- [Data for processing]:

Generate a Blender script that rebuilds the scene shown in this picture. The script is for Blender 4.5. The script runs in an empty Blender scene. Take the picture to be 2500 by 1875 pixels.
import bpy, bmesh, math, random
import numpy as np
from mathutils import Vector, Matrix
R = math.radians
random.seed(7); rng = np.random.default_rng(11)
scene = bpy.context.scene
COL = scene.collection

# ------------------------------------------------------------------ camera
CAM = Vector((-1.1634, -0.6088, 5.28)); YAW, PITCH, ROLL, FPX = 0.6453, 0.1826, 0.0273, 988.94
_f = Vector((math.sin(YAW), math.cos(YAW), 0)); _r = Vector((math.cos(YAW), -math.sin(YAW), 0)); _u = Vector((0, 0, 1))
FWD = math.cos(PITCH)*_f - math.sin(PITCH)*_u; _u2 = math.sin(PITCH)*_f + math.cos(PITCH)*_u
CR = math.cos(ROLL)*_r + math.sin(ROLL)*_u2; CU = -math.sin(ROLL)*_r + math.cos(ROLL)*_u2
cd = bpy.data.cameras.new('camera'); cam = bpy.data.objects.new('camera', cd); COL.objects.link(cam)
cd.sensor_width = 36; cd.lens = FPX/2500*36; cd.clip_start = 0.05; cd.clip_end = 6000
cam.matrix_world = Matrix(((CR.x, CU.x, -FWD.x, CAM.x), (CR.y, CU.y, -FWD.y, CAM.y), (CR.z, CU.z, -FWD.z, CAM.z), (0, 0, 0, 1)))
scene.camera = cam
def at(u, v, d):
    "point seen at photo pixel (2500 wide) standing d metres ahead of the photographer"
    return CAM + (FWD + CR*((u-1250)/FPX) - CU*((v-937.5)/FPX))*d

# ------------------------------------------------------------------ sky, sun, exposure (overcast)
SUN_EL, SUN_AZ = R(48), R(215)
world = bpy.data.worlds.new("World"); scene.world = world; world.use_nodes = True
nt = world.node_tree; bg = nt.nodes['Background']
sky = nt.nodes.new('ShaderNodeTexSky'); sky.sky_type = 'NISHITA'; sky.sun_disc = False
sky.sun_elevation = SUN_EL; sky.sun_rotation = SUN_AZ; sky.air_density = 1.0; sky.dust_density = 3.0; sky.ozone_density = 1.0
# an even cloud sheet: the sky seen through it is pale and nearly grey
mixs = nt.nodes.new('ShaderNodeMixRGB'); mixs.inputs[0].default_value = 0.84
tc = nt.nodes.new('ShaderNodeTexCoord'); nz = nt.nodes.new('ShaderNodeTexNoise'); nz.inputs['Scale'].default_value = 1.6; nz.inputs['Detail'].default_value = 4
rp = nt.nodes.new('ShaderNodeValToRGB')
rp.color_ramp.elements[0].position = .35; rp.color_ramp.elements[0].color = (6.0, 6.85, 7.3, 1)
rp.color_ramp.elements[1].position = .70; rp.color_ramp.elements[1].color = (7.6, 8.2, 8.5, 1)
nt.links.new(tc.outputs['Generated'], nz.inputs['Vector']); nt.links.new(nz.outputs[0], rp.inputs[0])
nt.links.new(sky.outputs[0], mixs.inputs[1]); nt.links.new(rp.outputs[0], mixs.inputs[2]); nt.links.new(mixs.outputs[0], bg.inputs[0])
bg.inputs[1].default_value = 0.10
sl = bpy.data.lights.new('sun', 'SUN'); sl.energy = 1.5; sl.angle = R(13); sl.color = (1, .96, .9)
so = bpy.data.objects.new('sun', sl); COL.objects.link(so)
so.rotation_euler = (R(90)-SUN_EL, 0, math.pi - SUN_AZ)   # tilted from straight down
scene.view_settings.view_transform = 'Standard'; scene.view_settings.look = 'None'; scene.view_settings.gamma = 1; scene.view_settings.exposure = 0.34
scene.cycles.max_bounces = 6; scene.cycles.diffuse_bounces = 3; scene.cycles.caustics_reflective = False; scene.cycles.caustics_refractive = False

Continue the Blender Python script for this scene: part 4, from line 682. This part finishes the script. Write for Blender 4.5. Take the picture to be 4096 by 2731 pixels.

- [Prompt]: Exactly reproduce every line of the records.

- [Answer for the task]:
Generate a Blender script that rebuilds the scene shown in this picture. The script is for Blender 4.5. The script runs in an empty Blender scene. Take the picture to be 2500 by 1875 pixels.
import bpy, bmesh, math, random
import numpy as np
from mathutils import Vector, Matrix
R = math.radians
random.seed(7); rng = np.random.default_rng(11)
scene = bpy.context.scene
COL = scene.collection

# ------------------------------------------------------------------ camera
CAM = Vector((-1.1634, -0.6088, 5.28)); YAW, PITCH, ROLL, FPX = 0.6453, 0.1826, 0.0273, 988.94
_f = Vector((math.sin(YAW), math.cos(YAW), 0)); _r = Vector((math.cos(YAW), -math.sin(YAW), 0)); _u = Vector((0, 0, 1))
FWD = math.cos(PITCH)*_f - math.sin(PITCH)*_u; _u2 = math.sin(PITCH)*_f + math.cos(PITCH)*_u
CR = math.cos(ROLL)*_r + math.sin(ROLL)*_u2; CU = -math.sin(ROLL)*_r + math.cos(ROLL)*_u2
cd = bpy.data.cameras.new('camera'); cam = bpy.data.objects.new('camera', cd); COL.objects.link(cam)
cd.sensor_width = 36; cd.lens = FPX/2500*36; cd.clip_start = 0.05; cd.clip_end = 6000
cam.matrix_world = Matrix(((CR.x, CU.x, -FWD.x, CAM.x), (CR.y, CU.y, -FWD.y, CAM.y), (CR.z, CU.z, -FWD.z, CAM.z), (0, 0, 0, 1)))
scene.camera = cam
def at(u, v, d):
    "point seen at photo pixel (2500 wide) standing d metres ahead of the photographer"
    return CAM + (FWD + CR*((u-1250)/FPX) - CU*((v-937.5)/FPX))*d

# ------------------------------------------------------------------ sky, sun, exposure (overcast)
SUN_EL, SUN_AZ = R(48), R(215)
world = bpy.data.worlds.new("World"); scene.world = world; world.use_nodes = True
nt = world.node_tree; bg = nt.nodes['Background']
sky = nt.nodes.new('ShaderNodeTexSky'); sky.sky_type = 'NISHITA'; sky.sun_disc = False
sky.sun_elevation = SUN_EL; sky.sun_rotation = SUN_AZ; sky.air_density = 1.0; sky.dust_density = 3.0; sky.ozone_density = 1.0
# an even cloud sheet: the sky seen through it is pale and nearly grey
mixs = nt.nodes.new('ShaderNodeMixRGB'); mixs.inputs[0].default_value = 0.84
tc = nt.nodes.new('ShaderNodeTexCoord'); nz = nt.nodes.new('ShaderNodeTexNoise'); nz.inputs['Scale'].default_value = 1.6; nz.inputs['Detail'].default_value = 4
rp = nt.nodes.new('ShaderNodeValToRGB')
rp.color_ramp.elements[0].position = .35; rp.color_ramp.elements[0].color = (6.0, 6.85, 7.3, 1)
rp.color_ramp.elements[1].position = .70; rp.color_ramp.elements[1].color = (7.6, 8.2, 8.5, 1)
nt.links.new(tc.outputs['Generated'], nz.inputs['Vector']); nt.links.new(nz.outputs[0], rp.inputs[0])
nt.links.new(sky.outputs[0], mixs.inputs[1]); nt.links.new(rp.outputs[0], mixs.inputs[2]); nt.links.new(mixs.outputs[0], bg.inputs[0])
bg.inputs[1].default_value = 0.10
sl = bpy.data.lights.new('sun', 'SUN'); sl.energy = 1.5; sl.angle = R(13); sl.color = (1, .96, .9)
so = bpy.data.objects.new('sun', sl); COL.objects.link(so)
so.rotation_euler = (R(90)-SUN_EL, 0, math.pi - SUN_AZ)   # tilted from straight down
scene.view_settings.view_transform = 'Standard'; scene.view_settings.look = 'None'; scene.view_settings.gamma = 1; scene.view_settings.exposure = 0.34
scene.cycles.max_bounces = 6; scene.cycles.diffuse_bounces = 3; scene.cycles.caustics_reflective = False; scene.cycles.caustics_refractive = False

Continue the Blender Python script for this scene: part 4, from line 682. This part finishes the script. Write for Blender 4.5. Take the picture to be 4096 by 2731 pixels.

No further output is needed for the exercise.